Os EUA foram constrangidos a mudar de posição praticamente todos os dias desde que a secretária pronunciou a infeliz frase. A posição de Israel não é mais confortável. Mubarak é o maior amigo do governo sionista na região. Este teme a democratização e chegou a apelar à União Europeia, EUA e outros países para evitar críticas públicas ao ditador aliado. Sabe dos perigos da democracia para seus interesses ilegítimos.

Contexto histórico

Os problemas não se limitam ao Egito. Nesta quinta (3), a oposição ao ditador do Iêmen, Ali Abdullah Saleh, promete realizar uma grande manifestação pela democracia no país. Saleh apelou para que o ato fosse suspenso e antecipou nesta quarta (2) que não vai tentar prolongar o seu mandato, que só termina em 2013. É a mesma manobra de Mubarak.

Na Jordânia, o povo também saiu às ruas por liberdade. Na Tunísia, onde cabe destacar o papel de vangarda do movimento sindical nas manifestações que derrubaram o ditador, nasceu a Frente 14 de Janeiro, uma coligação de dez partidos proibidos durante a ditadura de Ben Ali, que exigiu a formação de uma Assembleia Constituinte e de um Congresso Nacional “para a proteção da revolução”.

Os ventos revolucionários que sacodem o mundo árabe prometem varrer as ditaduras reacionárias sustentadas pelo imperialismo, mudar a realidade política de muitos países e resultar muito provavelmente num novo Oriente Médio, que nascerá em confronto com os desígnios do imperialismo americano e seu aliado Israel. O império não controla os pincéis que vão desenhando a nova realidade na história, mas também não está parado e não se pode desprezar sua capacidade de intervenção no processo político da região.

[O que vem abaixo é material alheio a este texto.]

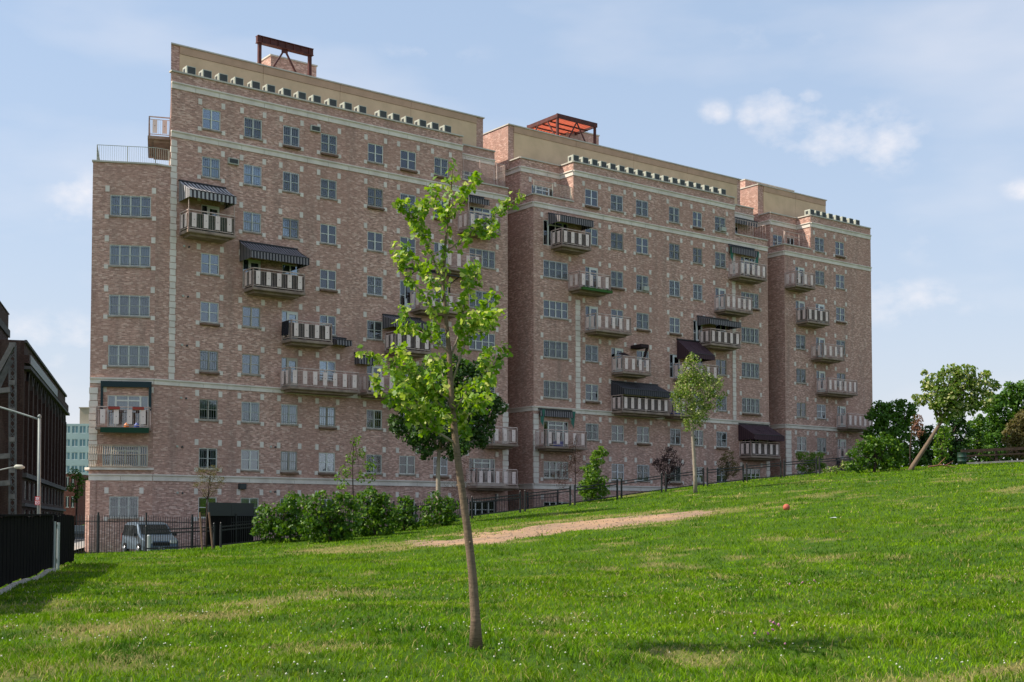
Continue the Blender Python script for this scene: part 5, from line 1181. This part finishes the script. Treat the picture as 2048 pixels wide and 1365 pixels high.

De todo modo, o pano de fundo desses acontecimentos revolucionários é o esgotamento da ordem imperialista mundial hegemonizada pelos Estados Unidos. Não podemos esquecer também que eles ocorrem no contexto de uma severa crise mundial do capitalismo, que ainda não chegou ao fim e é particularmente sensível para a classe trabalhadora europeia. Seus efeitos e suas lições, preciosas para os movimentos sociais na medida em que revelam o poder da unidade e da determinação popular, tendem a ultrapassar as fronteiras do chamado mundo árabe e do Oriente Médio.